Never if possible, cough or sneeze at the table. If you feel the paroxysm coming on, leave the room. It may be worth while to know that a sneeze may be stifled by placing the finger firmly upon the upper lip.

Fold your napkin when you are done with it and place it in your ring, when at home. If you are visiting, leave your napkin unfolded beside your plate.

Never hold your knife and fork upright on each side of your plate while you are talking.

Do not cross your knife and fork upon your plate until you have finished.

When you send your plate to be refilled, place your knife and fork upon one side of it or put them upon your piece of bread.

Eat neither too fast nor too slow.

Never lean back in your chair nor sit too near or too far from the table.

Keep your elbows at your side, so that you may not inconvenience your neighbors. Do not find fault with the food.

The old-fashioned habit of abstaining from taking the last piece upon the plate is no longer observed. It is to be supposed that the vacancy can be supplied if necessary.

If a plate is handed you at table, keep it yourself instead of passing it to a neighbor. If a dish is passed to you, serve yourself first, and then pass it. Luncheon.

Luncheon is a recognized institution in our large cities, where business forbids the heads of families returning to dinner until a late hour.

There is much less formality in the serving of lunch than of dinner. Whether it consists of one or more courses, it is all set upon the table at once. When only one or two are to lunch, the repast is ordinarily served upon a tray.


Dinner:


We have already spoken at some length of ceremonious dinners, so that all we need speak of in this place is the private family dinner. This should always be the social hour of the day. Then parents and children meet together, and the meal should be of such length as to allow of the greatest sociality. Remember the old proverb that "chatted food is half digested."

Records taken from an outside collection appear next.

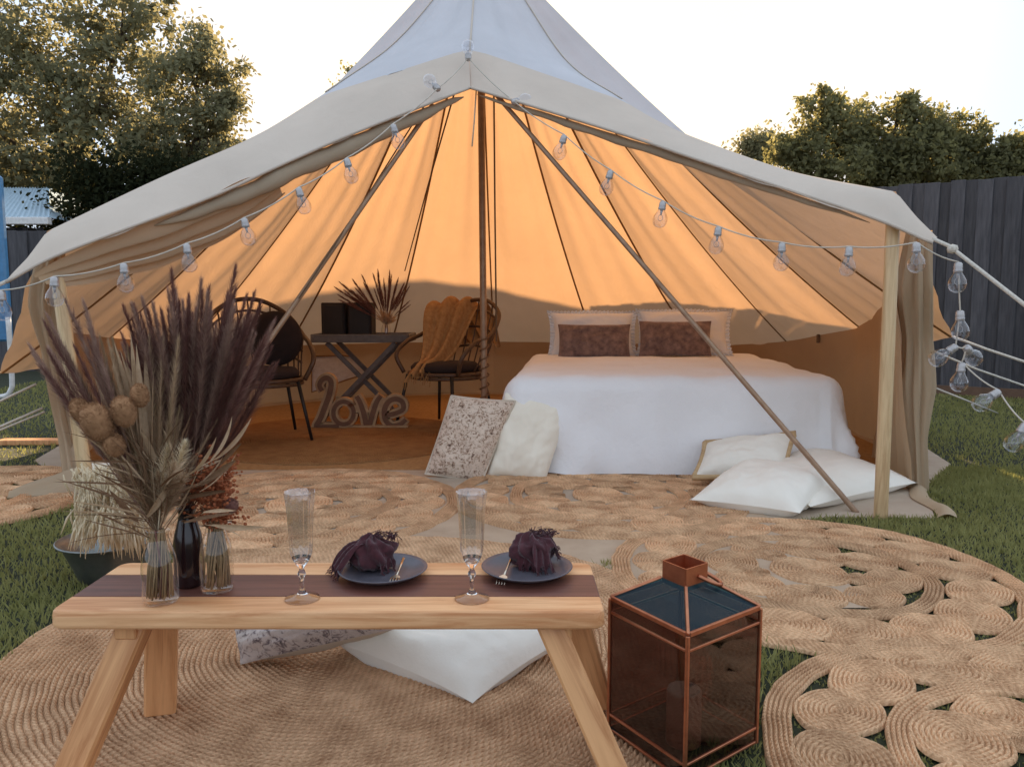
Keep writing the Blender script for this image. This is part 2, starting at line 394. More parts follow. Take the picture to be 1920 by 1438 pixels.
M['jute_in'] = jute_mat('jute_inside', .016, (.42, .20, .08), (.29, .125, .05))
M['plum'] = pbr('plum_plume', (.27, .115, .085), (.14, .05, .042), 30, .95, 0)
M['mauve'] = pbr('mauve_plume', (.46, .28, .21), (.26, .13, .10), 30, .95, 0)
M['stemtan'] = pbr('dry_stem', (.42, .28, .16), (.28, .17, .09), 30, .9, 0)
M['dryleaf'] = leaf_mat('dry_leaf', (.66, .46, .31), (.46, .29, .18), (.5, .33, .17), .25, 8)
M['brownleaf'] = leaf_mat('brown_leaf', (.30, .17, .10), (.17, .09, .055), (.2, .1, .05), .2, 8)
M['pampas'] = leaf_mat('pampas_white', (.95, .80, .60), (.85, .68, .46), (.8, .7, .5), .3, 8)
M['rust'] = pbr('rust_flower', (.46, .13, .05), (.28, .07, .03), 40, .95, 0)
M['banksia'] = pbr('banksia_tan', (.44, .22, .11), (.26, .12, .055), 60, .95, .5, .004)
M['leafL'] = leaf_mat('gum_leaf', (.23, .225, .135), (.08, .078, .05), (.40, .36, .19), .36, .7)
M['leafR'] = leaf_mat('hedge_leaf', (.17, .165, .09), (.06, .062, .035), (.42, .38, .16), .36, .8)
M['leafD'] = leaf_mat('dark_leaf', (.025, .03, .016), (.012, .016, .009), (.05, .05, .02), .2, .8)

# ------------------------------------------------------------------ ground
g = MB(); g.grid(40, 40, lambda u, v: V(-150+300*u, -20+300*v, 0))
o = g.build('lawn', M['soil']); tag(o, kind='structure')

RUGS = [  # cx, cy, R  (medallion rugs)
    (1.06, 2.68, .70), (1.18, 1.45, .66), (.43, 3.80, .74), (-1.02, 3.62, .78), (-2.86, 3.72, .78)]
BIG = (-.42, 2.13, .96)
C_IN = (-.2, 5.6)
INNER = (-1.25, 5.55, 1.0)
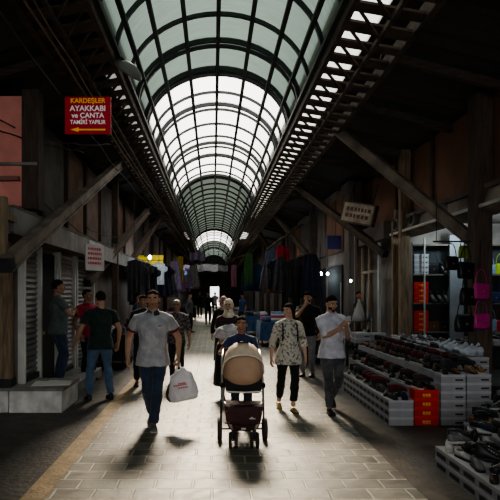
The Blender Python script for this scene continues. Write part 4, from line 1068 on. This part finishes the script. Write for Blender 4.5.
r1, _ = person('man in a red tee and dark trousers facing the man in the dark tee', (-2.45,10.95,0), yaw=52, H=1.77, girth=1.05, skin=SKIN_D, top=cloth('tee_red',(.30,.012,.04)), bottom=cloth('trousers_black',(.014,.014,.017)), hair='crop', hair_m=HAIR_B, top_name='tee_shirt', beard=STUB,
    wrists=((-.28,-.10,.90),(.28,-.08,.90)), head_yaw=12)
d1, _ = person('man in a dark green tee and blue jeans seen from behind by the concrete block', (-1.80,8.95,0), yaw=205, H=1.73, girth=1.12, sh=1.05, skin=SKIN, top=cloth('tee_dark_green',(.016,.032,.032)), bottom=JEAN2, hair='crop', hair_m=HAIR_BR, top_name='tee_shirt', bottom_name='jeans',
    wrists=((-.31,-.05,.90),(.36,-.18,.92)), ankles=((-.17,0,.085),(.17,-.05,.085)), hand=('relax','relax'), ankle_show=.03, hem=.82, head_yaw=8)
far = [('woman in a pink headscarf and black coat walking behind the cream headscarf woman',(.23,12.2,0),dict(H=1.62,female=True,hair=None,scarf=cloth('scarf_pink',(.45,.28,.27)),top=cloth('coat_black',(.012,.012,.013)),skirt=cloth('skirt_black',(.012,.012,.013)),sleeve='long',top_name='coat')),
 ('distant man in dark clothes walking down the middle of the street',(-.27,30,0),dict(H=1.74,top=cloth('coat_black',(.012,.012,.013)),bottom=cloth('trousers_dark',(.02,.02,.022)),sleeve='long')),
 ('distant person in grey browsing near the lavender cloths',(-1.0,24,0),dict(H=1.68,yaw=70,top=cloth('grey_far',(.10,.10,.11)),bottom=cloth('trousers_dark',(.02,.02,.022)),sleeve='long')),
 ('distant person in a blue top beside the blue and white stall',(1.35,26,0),dict(H=1.66,yaw=-60,top=cloth('blue_far',(.05,.10,.22)),bottom=cloth('trousers_dark',(.02,.02,.022)))),
 ('far person in white near the bright end of the street',(.15,42,0),dict(H=1.7,top=cloth('white_far',(.4,.4,.4)),bottom=cloth('trousers_dark',(.02,.02,.022)))),
 ('far person in black left of the bright street end',(-.9,38,0),dict(H=1.7,top=cloth('coat_black',(.012,.012,.013)),bottom=cloth('trousers_dark',(.02,.02,.022)),sleeve='long')),
 ('dark-clothed shopper at the dim stall behind the red tee man',(-2.0,15.0,0),dict(H=1.7,yaw=80,top=cloth('navy_far',(.02,.025,.045)),bottom=cloth('trousers_dark',(.02,.02,.022)),sleeve='long'))]
far[5] = ('far person in black near the lavender cloths end', far[5][1], far[5][2])
for lb, lc, kw in far: person(lb, lc, skin=SKIN_D, vox=.022, ankles=((-.10,-.10,.085),(.10,.12,.10)), **kw)
# ================================================================ lamps, wires, hanging goods, stalls
o = empty('flood_lamp', (-1.20,8.0,EYE+3.18)); tag(o, 'round grey flood lamp under the vault edge above the red sign', 'lamp')
Rm = Matrix.Rotation(R(35),3,'Y') @ Matrix.Rotation(R(20),3,'X')
b = new_bm(); tube(b, [Rm@Vector((0,0,.09)),Rm@Vector((0,0,.03)),Rm@Vector((0,0,-.02)),Rm@Vector((0,0,-.05))], [.07,.19,.225,.225], n=30); obj('shade', b, mat('lamp_grey',(.16,.15,.14),rough=.5), o, smooth=True)
b = new_bm(); tube(b, [Rm@Vector((0,0,-.045)),Rm@Vector((0,0,-.055))], .20, n=30); obj('glass', b, mat('lamp_glass',(.28,.27,.24),rough=.2), o)
b = new_bm(); tube(b, [(0,0,.06),(-.10,0,.16),(-.22,.02,.14)], .02, n=8); obj('bracket', b, STEEL, o)
CBL = mat('cable_black', (.02,.018,.016), rough=.6); CBL2 = mat('cable_tan', (.20,.15,.10), rough=.6)
def cable(p, q, sag, r, label, m=CBL, wob=.03):
    p = Vector(p); q = Vector(q); pts = []
    for i in range(25):
        t = i/24; v = p.lerp(q, t); v.z -= sag*4*t*(1-t); v += Vector((noise.noise(Vector((i*.7,p.x*3,0)))*wob,0,noise.noise(Vector((i*.6,9,p.z)))*wob)); pts.append(v)
    b = new_bm(); tube(b, pts, r, n=6); tag(obj('cable', b, m, smooth=True), label, 'cable')
cable((-1.95,1.2,4.80),(-1.95,20,4.82),.08,.018,'tan cable clipped along the gutter above the red sign', CBL2)
cable((-1.80,1.0,4.72),(-1.78,22,4.78),.12,.010,'thin tan cable sagging beside the gutter truss', CBL2)
cable((-2.1,1.0,4.62),(-2.15,20,4.66),.20,.016,'thick black cable sagging below the side gutter')
cable((-3.2,7.0,4.15),(-1.9,10.5,4.5),.22,.010,'black wire hanging from the pink wall to the gutter')
cable((-3.4,6.0,3.95),(-2.2,9.5,4.10),.12,.010,'lower black wire crossing in front of the pink wall')
cable((-2.85,8.2,3.4),(-2.2,14,2.9),.3,.008,'thin wire drooping behind the thick weathered brace')
cable((-2.7,12,3.1),(-2.1,16,3.6),.25,.008,'thin wire drooping above the white notice board')
cable((2.6,3.0,4.55),(4.2,7.0,4.6),.15,.010,'black wire slung under the roof near the thick post')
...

It may not be out of place to quote here an anecdote from the French, which will illustrate, in most respects, the correct etiquette of the dining-table.

The abbe Casson, a professor in the College Mazarin, and an accomplished litterateur, dined one day at Versailles with the abbe de Radonvilliers, in company with several courtiers and marshals of France. After dinner, when the talk ran upon the etiquette and customs of the table, the abbe Casson boasted of his intimate acquaintance with the best dining out usages of society.

The abbe Delille listened to his account of his own good manners for a while, but then interrupted him and offered to wager that at the dinner just served he had committed numberless errors or improprieties.

"How is it possible!" demanded the abbe. "I did exactly like the rest of the company."

"Nonsense!" exclaimed the other. "You did a hundred things which no one else did. First, when you sat down at the table, what did you do with your napkin?"

"My napkin? Why, just what everybody else did: I unfolded it and fastened it to my buttonhole."

"Ah, my dear friend," said Delille, "you were the only one of the party who did that. No one hangs his napkin up in that style. They content themselves with placing it across their knees. And what did you do when you were served to soup?"

"Like the others, surely. I took my spoon in my right hand and my fork in the left—"

"Your fork! Who ever saw any one eat bread out of a soup-plate with a fork before? After your soup what did you eat?"

"A fresh egg."

"And what did you do with the shell? "Handed it to the servant." "Without breaking it?"

"Yes, without breaking it up, of course." "Ah, my dear abbe, nobody ever eats an egg with out breaking the shell afterward," exclaimed Abbe Delille. "And after your egg?"

"I asked the abbe Radonvilliers to send me a piece of the hen near him."

"Bless my soul! A piece of the hen. One should never speak of hens out of the hennery. You should have asked for a piece of fowl or chicken. But you say nothing about your manner of asking for wine."

"Like the others, I asked for claret and champagne."

"Let me inform you that one should always ask for claret wine and champagne wine. But how did you eat your bread?"

"Surely I did that properly. I cut it with my knife into small mouthfuls and ate it with my fingers."

"Bread should never be cut, but always broken with the fingers. But the coffee—how did you manage that?"

"It was rather too hot, so I poured a little of it into my saucer and drank it."

"Well, then, you committed the greatest error. You should never pour either coffee or tea into your saucer, but always let it cool and drink it from the cup."

It is unnecessary to say that the abbe was deeply mortified at his evident ignorance of the usages of polite society.